Well, yes, that's certainly one of a couple reasons why inequality bothers me, but why stop at saying it
could be true? I think it's certainly true. Political scientists have done a lot of work on how income inequality leads to political inequality (which in turn can lead to further income inequality) and their findings are very much worth reviewing.
First, some statistics. Between 1979 and 2003, the income of the richest one percent of Americans more than doubled, the income of the middle 15 percent grew by only 15 percent, and the income of the poorest 20 percent barely budged,
according to the CBO. By the late 1990s, the richest one percent of Americans households had a
third of all wealth in the economy, and took in
14 percent of the country's income—a greater share than at any point since the Great Depression. These days you can't swing a dead gerbil without hitting some leftist faithfully reciting these figures, but I thought I'd repeat them anyway.
In politics, this all matters very much. Larry Bartels of Princeton
has studied the voting record of the Senate between 1989 and 1994—a time, note, when Democrats controlled Congress. He found that Senators were very responsive to the preferences of the upper third of the income spectrum, somewhat less attentive to the middle third, and
completely ignored the policy preferences of the poorest third of Americans. In one striking example, Bartels discovered that Senators were only likely to vote for a minimum wage increase if and when their wealthier constituents favored it—the views of those directly affected by the hike had "no discernible impact."
Nor is this pattern limited to domestic policy. Lawrence Jacobs of the University of Minnesota and Benjamin Page of Northwestern
have found that the foreign policy views of the executive and legislative branches are primarily influenced by business leaders, policy experts—whose think tanks are often funded by businesses—and, to a lesser extent, organized labor. Jacobs and Page found that the views of the broader public have essentially
zero impact on the government when it comes to tariffs, treaties, diplomacy, or military action. Walter Russell Mead once
argued that "Jacksonian" nationalism in the heartland drove American foreign policy, but the data doesn't back him up. Business still calls the shots.
To some extent, these findings are likely a result of the fact that elected officials tend to hail from the upper classes, and so tend to be the sort of people who worry more about the burden the estate tax imposes than, say, food insecurity or too-high heating bills. In 2003, financial records
revealed that 40 senators and 123 representatives were millionaires. This shouldn't be surprising. Without publicly-financed elections, it takes a good deal of personal wealth to run for office—the average Senate campaign in 2006 will cost about $10 million, minimum,
according to a University of Washington study.
But that's only the most obvious way economic power begets political power. Consider
the fact that wealthy Americans are far more likely to vote: 86 percent of those in families with incomes over $75,000 reported voting in 1990, compared to only 52 percent of those in families with incomes under $15,000. Whether that's because the well-off are more likely to believe that government will work for them—evidently a sound assumption—or because they have more time and opportunity to inform themselves and do their civic duty is unknown.
But it's not just voting.
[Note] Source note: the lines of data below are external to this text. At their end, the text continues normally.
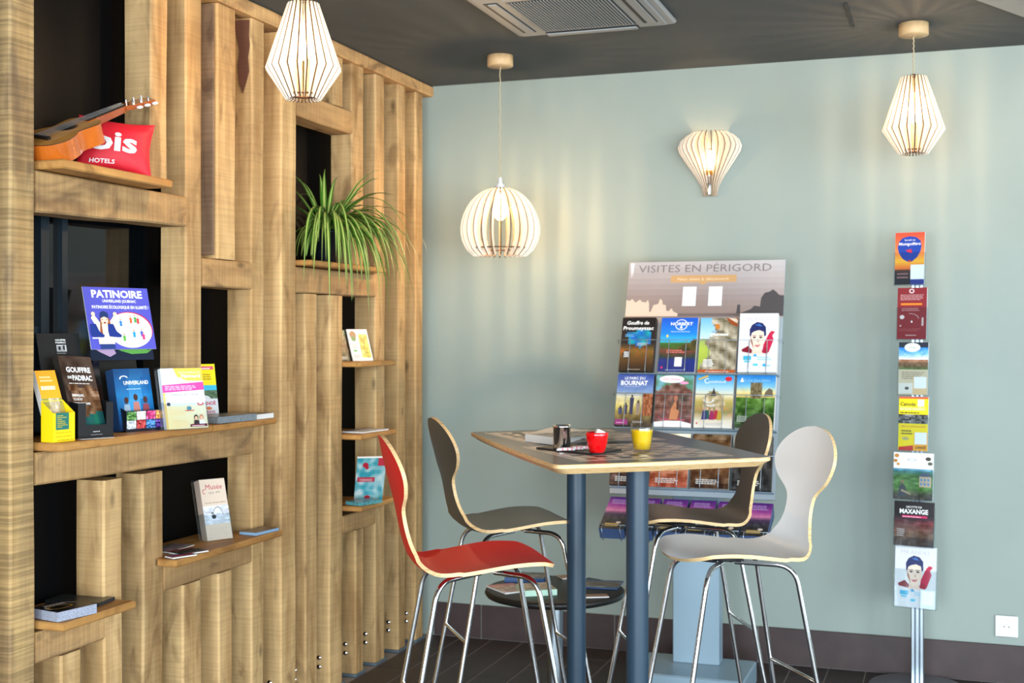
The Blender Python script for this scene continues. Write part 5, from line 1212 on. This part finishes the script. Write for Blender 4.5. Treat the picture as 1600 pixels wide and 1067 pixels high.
for i in range(3):
    for sd_ in (-1, 1):
        a = .030+i*.030; q = Hd(a, .039*sd_, -.003)
        bm = MB(); bm.ball((0, 0, 0), 1, 'china', 12, mx=Matrix.Translation(q) @ frame((0, 0, 0), hx, bb).to_3x3().to_4x4() @ Matrix.Diagonal((.0105, .008, .0045, 1))); bm.build('peg_button', hd_)
for i in range(6):
    y0, y1 = (-.0225+i*.009), (-.012+i*.0048); MB().tube([G(.05, y0, .011), G(.348, y1, .0095)], .0006, 'wire', 5).build('string', gt)

# ------------------------------------------------------------------ red cushion
cc = V((-2.322, 3.108, ZG+.086)); cn = V((.66, -.75, 0)).normalized(); cu_ = V((-cn.y, cn.x, 0)); cvv = (V((0, 0, 1))-cn*.22).normalized(); cn2 = cu_.cross(cvv)
CW, CH = .108, .084; rot = math.radians(-5)
cu2 = cu_*math.cos(rot)+cvv*math.sin(rot); cv2 = -cu_*math.sin(rot)+cvv*math.cos(rot)
def cush(u, v, s, off=0):
    pin = 1-.10*(1-abs(v)**1.5)*abs(u)**2; pin2 = 1-.12*(1-abs(u)**1.5)*abs(v)**2
    th = .040*max(0, (1-u*u))**.55*max(0, (1-v*v))**.55
    wr_ = .0025*noise.noise(V((u*3, v*3, s)))*(1+2*abs(u*v))
    return cc+cu2*u*CW*pin+cv2*v*CH*pin2+cn2*s*(th+wr_*min(1, th*60)+off)
cs = root('cushion', 'red cushion with white lettering leaning behind the small guitar', 'cushion', tuple(cc))
m = MB(); n = 24
g = lambda s: [cush(-1+2*i/n, -1+2*j/n, s) for j in range(n+1) for i in range(n+1)]
F = [[j*(n+1)+i, j*(n+1)+i+1, (j+1)*(n+1)+i+1, (j+1)*(n+1)+i] for j in range(n) for i in range(n)]
m.add(g(1), F, 'cushion', True); m.add(g(-1), [f[::-1] for f in F], 'cushion', True); cb = m.build('cover', cs)
def ctext(s, x, y, wid, hgt, bold, name):
    vs, fs = text_mesh(s, bold); x0 = min(v[0] for v in vs); x1 = max(v[0] for v in vs); kx = wid/(x1-x0); ky = hgt/.7
    bm = bmesh.new(); bv = [bm.verts.new((x+(a-x0)*kx, y+b*ky, 0)) for a, b in vs]
    for f in fs:
        try: bm.faces.new([bv[i] for i in f])
        except Exception: pass
    bmesh.ops.triangulate(bm, faces=bm.faces)
    bmesh.ops.subdivide_edges(bm, edges=[e for e in bm.edges if e.calc_length() > .12], cuts=2); bmesh.ops.triangulate(bm, faces=bm.faces)
    V_ = [cush(v.co.x, v.co.y, 1, .0022) for v in bm.verts]; bm.verts.index_update(); F_ = [[v.index for v in f.verts] for f in bm.faces]; bm.free()
    MB().add(V_, F_, 'plasticwhite').build(name, cb)
ctext('ibis', -.84, -.30, 1.40, .70, .028, 'lettering'); ctext('HOTELS', -.66, -.80, .66, .15, .02, 'small_lettering')
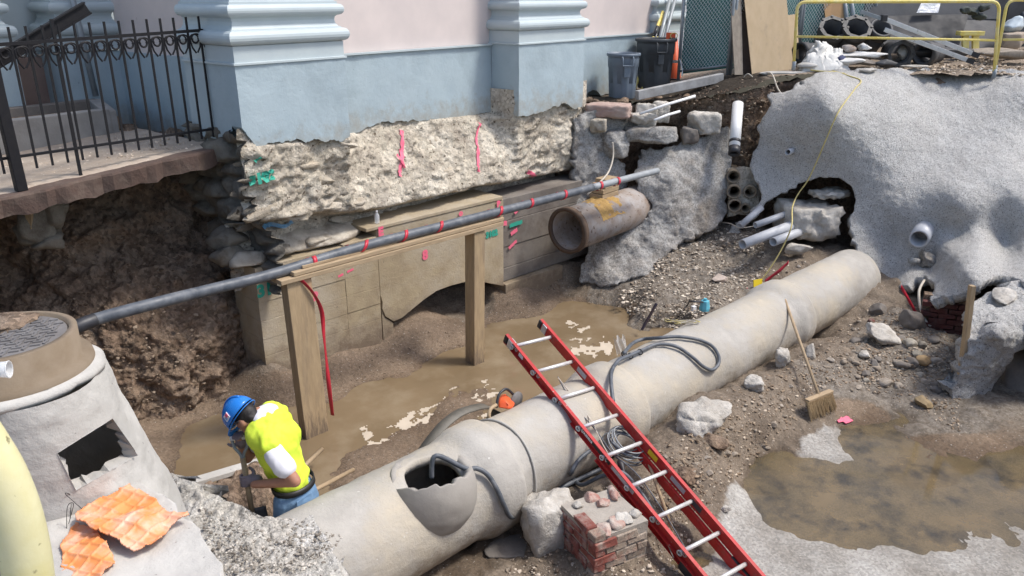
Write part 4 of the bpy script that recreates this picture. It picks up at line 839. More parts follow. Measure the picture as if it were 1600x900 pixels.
V, Fq = rockshape((.17, .12, .03), 812, 4, .2, True, flat=.8); o = M('dirt_heap', V + np.array([mhc[0] - .0, mhc[1] + .20, .015]), Fq, clay if False else soil, None, True); tag(o, 'small heap of dry dirt on the far side of the manhole lid', 'dirt')
cup = thing('plastic_cup', 'clear plastic drink cup lying on its side on the manhole lid', 'cup', (mhc[0] - .03, mhc[1] - .2, .015))
cc = onz(14, 577, .055); mb = MB(); mb.add(*lathe([(.036, 0), (.037, .004), (.030, .10), (.0, .10)], cc, (-.75, .62, .05), 24)); o = mb.build('cup_wall', gp, cup, True); o.modifiers.new('wall', 'SOLIDIFY').thickness = .002
mb = MB(); mb.add(*tube([cc + .037 * (math.cos(a) * np.array([.62, .75, 0]) + math.sin(a) * np.array([0, 0, 1])) for a in np.linspace(0, 6.2832, 25)[:-1]], .003, 6, closed=True)); mb.build('rim', gp, cup, True)
# ledge slab at the foot of the cone, torn orange safety mat on it
sl_c = [(195,760,3.72),(320,850,3.28),(370,910,3.05),(200,910,3.02),(120,860,3.22),(60,910,3.05),(250,800,3.5),(100,800,3.5)]
led, led_f = relief('concrete_ledge', [(60,790),(200,745),(262,775),(312,828),(322,850),(345,880),(375,960),(40,960)], [(a, b, (1.6 + .80) / math.tan(PITCH + math.atan((b - 450) / F))) for a, b, c in sl_c], conc_n, 3, .015, 3, 4, .5, seed=55)
struct(led)
def torn_mat(name, label, poly, z0, seed):
    xs = [p[0] for p in poly]; ys = [p[1] for p in poly]; XX, YY = np.meshgrid(np.arange(min(xs), max(xs), 1.3), np.arange(min(ys), max(ys), 1.3), indexing='ij')
    P_ = np.array([onz(a, b, z0) for a, b in zip(XX.ravel(), YY.ravel())])
    A_ = (P_[:, 0] * .94 + P_[:, 1] * .35) / .070; B_ = (P_[:, 1] * .94 - P_[:, 0] * .35) / .070
    rib = np.maximum(np.exp(-((A_ % 1 - .5) / .075) ** 2), np.exp(-((B_ % 1 - .5) / .075) ** 2))
    P_[:, 2] += +.009 * rib + .035 * np.clip(fbm(P_, 2.6, 3, seed), -.2, 1) + .02 * fbm(P_, 6, 2, seed + 1)
    ins = inpoly(XX.ravel() + 4 * fbm(P_, 9, 3, seed + 2), YY.ravel() + 4 * fbm(P_, 9, 3, seed + 3), poly).reshape(XX.shape)
    cell = ins[:-1, :-1] & ins[1:, 1:] & ins[1:, :-1] & ins[:-1, 1:]; idx = np.arange(XX.size).reshape(XX.shape); I, J = np.nonzero(cell)
    Q = np.stack([idx[I, J], idx[I, J + 1], idx[I + 1, J + 1], idx[I + 1, J]], 1); us = np.unique(Q); mp = -np.ones(XX.size, int); mp[us] = np.arange(len(us))
    o = M(name, P_[us], mp[Q], orange, None, True); o.modifiers.new('thickness', 'SOLIDIFY').thickness = .006; tag(o, label, 'plastic mat'); return o
torn_mat('orange_mat', 'torn orange waffle plastic mat crumpled against the manhole cone', [(122,800),(150,788),(205,760),(222,772),(262,800),(300,806),(270,818),(255,840),(210,862),(185,850),(150,835),(118,818)], -.76, 5)
torn_mat('orange_mat', 'torn scrap of orange waffle plastic mat nearest the yellow pipe', [(95,850),(115,812),(150,828),(172,858),(182,880),(160,905),(120,930),(95,930)], -.79, 8)
wv = MB()
for i in range(7):
    a = onz(98 + rng.uniform(-8, 14), 790 + rng.uniform(-20, 40), -.8)
    wv = MB(); wv.add(*tube(spline([a, a + np.array([.03, .02, .1]), a + RT * rng.uniform(-.03, .08) + np.array([0, 0, .14]), a + RT * rng.uniform(.0, .12) + np.array([0, 0, .03])], 7), .0016, 5)); o = wv.build('loose_wire', steel_b, None, True); tag(o, 'thin curled black wire sticking up between the manhole cone and the yellow barrier', 'wire', 'loose wires by the manhole cone')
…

People in the $75,000 bracket are much more likely to join a political advocacy group like the NRA or the NAACP (73 percent vs. 29 percent), and much more likely to make campaign contributions (56 percent vs. 6 percent). Indeed, in the 2000 election, 95 percent of those donors making substantial campaign contributions came from households making over $100,000. While high-income donors don't
usually bribe politicians to do their bidding, they
do get more face time with their representatives, during which they can frame issues and concerns in ways amenable to their interests.
This counts for a lot. For one, as Dean Baker
has argued, conservatives have actively used the nanny state to redistribute wealth upwards over the years—these are the policies we get when the wealthy control Congress. Second, politicians tend to think more about their better-off constituents in everything they do, which inevitably biases policy. George W. Bush once
reportedly told Jim Wallis, "I don't understand how poor people think." I can find no better example of how massive income disparities undermine democracy.